In a new(ish) home at the swanky Sanctum Hotel behind London's Regent Street, the Amused Moose offers the sort of line-up a telly panel show would be happy to assemble. The plush setting – and the £6.19 a bottle beer prices – also deters the lairier elements of a Friday night crowd.
It is affably compered the relaxed-but-enthusiastic Alex Zane, who has an easy to-and-fro with the audience, including setting up a running joke with the reticent Raoul in the front row. He, and the venue, sets an atmosphere is both intimate and unfailingly professional - there is no place for struggling open-micers here.
Before the familiar names, though, a relative newcomer in the shape of Max Davis. Not that you would ever know about his status, since he has an ease on stage built on a justifiable confidence in his expert timing and pacing. Yet there is a flip-side to this slick professionalism, and it’s that there’s too little personality here… he’s another middle-class 35-year-old white man who gets a bit nervy around the gobby kids on his street.
The feeling that we’ve heard all this before is exacerbated by a tendency to reach for pre-existing punchlines.
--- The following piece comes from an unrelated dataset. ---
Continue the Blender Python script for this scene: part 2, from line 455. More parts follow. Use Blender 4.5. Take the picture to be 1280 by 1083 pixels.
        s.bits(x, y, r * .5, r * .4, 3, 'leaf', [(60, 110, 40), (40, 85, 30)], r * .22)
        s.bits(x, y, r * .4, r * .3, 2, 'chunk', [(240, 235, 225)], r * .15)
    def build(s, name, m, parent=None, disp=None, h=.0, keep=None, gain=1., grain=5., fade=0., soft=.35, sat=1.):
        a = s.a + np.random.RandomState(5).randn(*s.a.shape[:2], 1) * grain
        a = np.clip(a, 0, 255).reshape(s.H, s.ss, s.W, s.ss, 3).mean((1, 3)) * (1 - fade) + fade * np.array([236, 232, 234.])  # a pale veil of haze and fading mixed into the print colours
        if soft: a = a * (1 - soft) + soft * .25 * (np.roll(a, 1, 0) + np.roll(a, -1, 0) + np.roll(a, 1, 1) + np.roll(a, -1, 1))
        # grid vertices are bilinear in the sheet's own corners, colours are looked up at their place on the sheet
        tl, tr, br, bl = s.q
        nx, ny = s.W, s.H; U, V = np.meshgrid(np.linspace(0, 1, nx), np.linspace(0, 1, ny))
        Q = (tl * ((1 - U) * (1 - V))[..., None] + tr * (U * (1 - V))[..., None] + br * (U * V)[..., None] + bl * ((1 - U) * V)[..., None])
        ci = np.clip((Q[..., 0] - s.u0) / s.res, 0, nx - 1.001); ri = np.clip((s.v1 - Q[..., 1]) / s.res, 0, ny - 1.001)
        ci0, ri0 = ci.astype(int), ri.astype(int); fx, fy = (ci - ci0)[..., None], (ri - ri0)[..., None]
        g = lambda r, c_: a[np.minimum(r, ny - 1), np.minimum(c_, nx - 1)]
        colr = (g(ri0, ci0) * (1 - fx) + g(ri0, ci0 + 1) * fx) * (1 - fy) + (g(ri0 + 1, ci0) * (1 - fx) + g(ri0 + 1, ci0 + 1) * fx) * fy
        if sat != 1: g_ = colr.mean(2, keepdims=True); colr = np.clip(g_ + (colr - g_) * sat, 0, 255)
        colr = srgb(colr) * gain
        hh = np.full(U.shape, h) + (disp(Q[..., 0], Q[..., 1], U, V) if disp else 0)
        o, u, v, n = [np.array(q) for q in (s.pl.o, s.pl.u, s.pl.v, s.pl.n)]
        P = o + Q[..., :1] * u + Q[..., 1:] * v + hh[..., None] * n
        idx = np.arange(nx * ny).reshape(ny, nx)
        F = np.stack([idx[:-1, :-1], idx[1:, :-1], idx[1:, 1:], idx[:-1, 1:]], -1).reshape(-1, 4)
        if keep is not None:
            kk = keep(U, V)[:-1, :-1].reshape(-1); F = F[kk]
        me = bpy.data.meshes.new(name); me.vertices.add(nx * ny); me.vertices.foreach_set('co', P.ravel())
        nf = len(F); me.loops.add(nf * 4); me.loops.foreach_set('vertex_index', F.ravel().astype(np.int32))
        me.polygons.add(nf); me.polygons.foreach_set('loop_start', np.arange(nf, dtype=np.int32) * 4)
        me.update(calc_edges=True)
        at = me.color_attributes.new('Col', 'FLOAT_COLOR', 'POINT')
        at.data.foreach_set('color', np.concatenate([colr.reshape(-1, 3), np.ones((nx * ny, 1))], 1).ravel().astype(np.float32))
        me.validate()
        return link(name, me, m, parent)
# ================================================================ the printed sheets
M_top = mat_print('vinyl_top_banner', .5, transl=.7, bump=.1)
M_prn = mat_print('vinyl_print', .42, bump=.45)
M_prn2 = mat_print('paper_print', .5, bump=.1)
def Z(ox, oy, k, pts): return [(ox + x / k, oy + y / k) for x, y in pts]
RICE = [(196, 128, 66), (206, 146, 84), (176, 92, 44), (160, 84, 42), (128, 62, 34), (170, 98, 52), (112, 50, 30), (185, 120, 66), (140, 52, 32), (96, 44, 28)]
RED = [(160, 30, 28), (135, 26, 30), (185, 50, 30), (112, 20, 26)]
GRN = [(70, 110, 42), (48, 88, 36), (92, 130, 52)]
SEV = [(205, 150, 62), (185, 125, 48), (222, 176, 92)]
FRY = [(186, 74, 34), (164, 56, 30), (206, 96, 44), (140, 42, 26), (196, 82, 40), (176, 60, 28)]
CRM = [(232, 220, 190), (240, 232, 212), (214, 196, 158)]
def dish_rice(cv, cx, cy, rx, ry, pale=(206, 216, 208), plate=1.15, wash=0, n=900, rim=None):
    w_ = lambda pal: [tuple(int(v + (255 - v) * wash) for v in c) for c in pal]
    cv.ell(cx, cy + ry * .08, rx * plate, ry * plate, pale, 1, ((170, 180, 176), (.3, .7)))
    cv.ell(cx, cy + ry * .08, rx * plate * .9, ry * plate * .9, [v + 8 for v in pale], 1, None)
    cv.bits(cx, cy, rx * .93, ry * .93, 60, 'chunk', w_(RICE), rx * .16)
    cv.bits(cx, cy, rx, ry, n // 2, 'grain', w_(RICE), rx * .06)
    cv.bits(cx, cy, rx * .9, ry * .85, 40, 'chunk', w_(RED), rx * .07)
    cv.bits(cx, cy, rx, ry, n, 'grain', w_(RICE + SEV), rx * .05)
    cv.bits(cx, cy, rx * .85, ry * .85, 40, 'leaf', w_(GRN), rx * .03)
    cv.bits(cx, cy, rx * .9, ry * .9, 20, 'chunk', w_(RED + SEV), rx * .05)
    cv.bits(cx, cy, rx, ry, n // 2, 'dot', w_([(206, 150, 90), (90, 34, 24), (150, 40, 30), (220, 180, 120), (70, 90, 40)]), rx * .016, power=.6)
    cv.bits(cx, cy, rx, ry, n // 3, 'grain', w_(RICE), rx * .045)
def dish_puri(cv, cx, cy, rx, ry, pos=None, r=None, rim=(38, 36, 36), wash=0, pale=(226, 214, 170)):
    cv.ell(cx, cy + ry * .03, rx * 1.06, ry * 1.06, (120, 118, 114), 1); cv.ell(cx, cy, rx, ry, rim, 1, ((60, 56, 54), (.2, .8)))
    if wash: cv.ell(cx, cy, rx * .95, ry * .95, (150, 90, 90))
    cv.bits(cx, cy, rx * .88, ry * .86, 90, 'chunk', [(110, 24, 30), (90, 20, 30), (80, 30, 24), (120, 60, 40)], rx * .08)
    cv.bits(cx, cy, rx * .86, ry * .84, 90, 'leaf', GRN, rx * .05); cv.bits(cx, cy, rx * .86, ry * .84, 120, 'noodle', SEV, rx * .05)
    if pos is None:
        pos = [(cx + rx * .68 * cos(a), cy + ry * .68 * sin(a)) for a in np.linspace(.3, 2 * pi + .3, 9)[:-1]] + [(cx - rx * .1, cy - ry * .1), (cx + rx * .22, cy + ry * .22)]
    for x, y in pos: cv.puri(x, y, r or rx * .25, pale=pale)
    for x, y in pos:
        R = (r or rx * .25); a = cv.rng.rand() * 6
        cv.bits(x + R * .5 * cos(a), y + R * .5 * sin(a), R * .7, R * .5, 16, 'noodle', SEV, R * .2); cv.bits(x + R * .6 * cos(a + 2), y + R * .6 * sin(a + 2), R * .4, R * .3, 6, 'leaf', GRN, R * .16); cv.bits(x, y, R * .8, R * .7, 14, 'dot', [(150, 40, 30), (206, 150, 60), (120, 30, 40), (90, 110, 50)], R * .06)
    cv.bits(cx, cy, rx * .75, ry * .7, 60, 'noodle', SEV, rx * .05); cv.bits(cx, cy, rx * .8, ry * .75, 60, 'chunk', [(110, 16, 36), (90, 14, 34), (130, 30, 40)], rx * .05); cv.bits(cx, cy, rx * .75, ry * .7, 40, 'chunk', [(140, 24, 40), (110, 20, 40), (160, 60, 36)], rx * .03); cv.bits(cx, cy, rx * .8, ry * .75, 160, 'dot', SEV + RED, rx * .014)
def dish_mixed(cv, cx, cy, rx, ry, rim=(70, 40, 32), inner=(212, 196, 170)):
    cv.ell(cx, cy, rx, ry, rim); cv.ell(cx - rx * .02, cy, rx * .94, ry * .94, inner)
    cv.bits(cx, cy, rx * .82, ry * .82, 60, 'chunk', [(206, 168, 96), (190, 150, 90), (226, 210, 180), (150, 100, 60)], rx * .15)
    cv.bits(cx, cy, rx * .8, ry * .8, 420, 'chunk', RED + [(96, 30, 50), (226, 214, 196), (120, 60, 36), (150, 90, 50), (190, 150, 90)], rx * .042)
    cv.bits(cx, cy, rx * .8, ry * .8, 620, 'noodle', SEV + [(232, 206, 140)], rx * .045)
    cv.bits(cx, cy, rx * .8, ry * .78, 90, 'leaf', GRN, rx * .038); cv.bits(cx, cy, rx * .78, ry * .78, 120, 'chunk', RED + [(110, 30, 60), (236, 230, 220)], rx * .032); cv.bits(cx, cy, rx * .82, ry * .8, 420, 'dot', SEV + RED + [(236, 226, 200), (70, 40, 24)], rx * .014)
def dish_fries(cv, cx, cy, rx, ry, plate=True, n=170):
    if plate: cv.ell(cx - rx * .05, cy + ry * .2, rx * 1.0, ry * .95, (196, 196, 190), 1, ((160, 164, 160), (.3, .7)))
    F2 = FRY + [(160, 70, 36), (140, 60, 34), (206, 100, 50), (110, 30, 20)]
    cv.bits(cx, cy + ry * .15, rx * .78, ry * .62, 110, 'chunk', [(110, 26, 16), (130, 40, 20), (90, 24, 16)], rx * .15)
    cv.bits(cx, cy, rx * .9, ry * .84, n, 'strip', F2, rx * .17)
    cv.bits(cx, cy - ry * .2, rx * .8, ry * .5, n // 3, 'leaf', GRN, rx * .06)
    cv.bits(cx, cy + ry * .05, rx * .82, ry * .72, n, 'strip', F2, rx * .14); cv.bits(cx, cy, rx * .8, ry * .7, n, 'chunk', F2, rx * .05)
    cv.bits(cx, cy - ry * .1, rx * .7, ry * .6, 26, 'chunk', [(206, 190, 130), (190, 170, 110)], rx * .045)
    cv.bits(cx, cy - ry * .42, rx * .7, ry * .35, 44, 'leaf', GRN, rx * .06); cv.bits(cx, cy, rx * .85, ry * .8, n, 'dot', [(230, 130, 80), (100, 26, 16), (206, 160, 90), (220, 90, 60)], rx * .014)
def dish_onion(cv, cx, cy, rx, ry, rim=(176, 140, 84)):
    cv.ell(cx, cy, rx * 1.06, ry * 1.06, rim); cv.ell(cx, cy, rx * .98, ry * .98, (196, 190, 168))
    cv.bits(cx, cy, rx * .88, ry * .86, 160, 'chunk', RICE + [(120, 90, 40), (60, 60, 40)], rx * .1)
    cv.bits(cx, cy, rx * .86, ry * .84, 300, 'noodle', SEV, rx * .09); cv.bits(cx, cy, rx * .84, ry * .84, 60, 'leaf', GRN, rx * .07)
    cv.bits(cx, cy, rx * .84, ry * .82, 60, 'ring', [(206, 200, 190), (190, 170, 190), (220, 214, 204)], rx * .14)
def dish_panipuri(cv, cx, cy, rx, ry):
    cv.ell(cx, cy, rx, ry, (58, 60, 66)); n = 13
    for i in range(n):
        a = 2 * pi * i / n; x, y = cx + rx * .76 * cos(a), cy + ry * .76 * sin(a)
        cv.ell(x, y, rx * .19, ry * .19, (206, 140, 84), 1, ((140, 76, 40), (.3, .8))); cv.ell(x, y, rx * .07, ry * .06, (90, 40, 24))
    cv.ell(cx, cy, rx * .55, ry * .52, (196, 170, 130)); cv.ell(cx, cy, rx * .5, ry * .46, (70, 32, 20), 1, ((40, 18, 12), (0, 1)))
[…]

If you’ve seen a lot of comedy, you might find yourself completing gags about estate agents calling his neighbourhood ‘vibrant’, about the ‘two kids, three and seven’, about treating his girlfriend ‘like a princess’ and his literal interpretation of the ‘we’re all mad here’ workplace mentality.
Other lines are more original, and the efficiency with which he delivers them is admirable, but the thinking behind them tends towards the generic, which is why he steps on the toes of a lot of previous comics. We don’t get too much feeling of what makes Davis different, even if he does get the job done.
Greg Burns is probably the sort of act Davis is aiming for. He too, starts with easily-identifiable tropes, such as relationship tensions and the Brits’ propensity for drinking… indeed his observation about the two-drink minimum in American comedy clubs is pretty obvious. But he builds on this with a series of credible, well-constructed anecdotes, about such topics as peculiar gym exercises or a corporate job he did for the police.
He has a very strong line in relatable, observational comedy – with his exasperation at ineffectual hotel toasters the perfect vocalisation of a minor frustration we’ve all noticed, a routine which is made even more powerful by putting it in the context of an already tense holiday. There’s a slight touch of the plastic bonhomie of the gameshow host in his delivery – the day job as a Capital Radio DJ might have something to do with that – but there’s no denying the efficacy of his anecdotes.
Stand-up is usually built on a the premise of the comic being an outsider, a loser. So an attractive TV host telling tales from her time as a model doesn't sound immediately promising. But a dressed-down Ellie Taylor immediately assumes low status by telling us what a drawback being a freakishly tall child was, while she stood out more figuratively in the world if fashion for occasionally liking to take in some nutrition – also known as 'having lunch' - and because her career was more Matalan than Milan.
It's a very effective mix of self-deprecation, amusing anecdotes, and teasing the likes of shorter women or hen parties obsessed with novelty penises. This segues into slightly more surreal territory, with a compelling, borderline-unhinged routine that puts her solid performance skills to excellent use. Far funnier than you have any right to expect from anyone who otherwise occupies herself hosting BBC Three’s Snog, Marry, Avoid.
Headliner Romesh Ranganathan is a self-confessed grump, an ex-teacher whose irritation at the stupidity of the word knows no bounds. Not even his own child, who he fears may be growing up dumb. His short-tempered description of trying to teach the little 'un how to read is a delight.
But he's playful behind the the grumpy facade and never more so than with post-racist routines that puckishly play with the notion that he is in any way representative of all brown people, or his parents' confused attempts at helping him integrate. There's a bit of a message, too, in his material about Sea World - and how it took a movie to state the obvious animal welfare issues.
With his Edinburgh award-nominated show condensed into a club-sized routine, Ranganathan reaffirms his reputation for smart, pointed comedy with plenty of entertainingly grouchy attitude.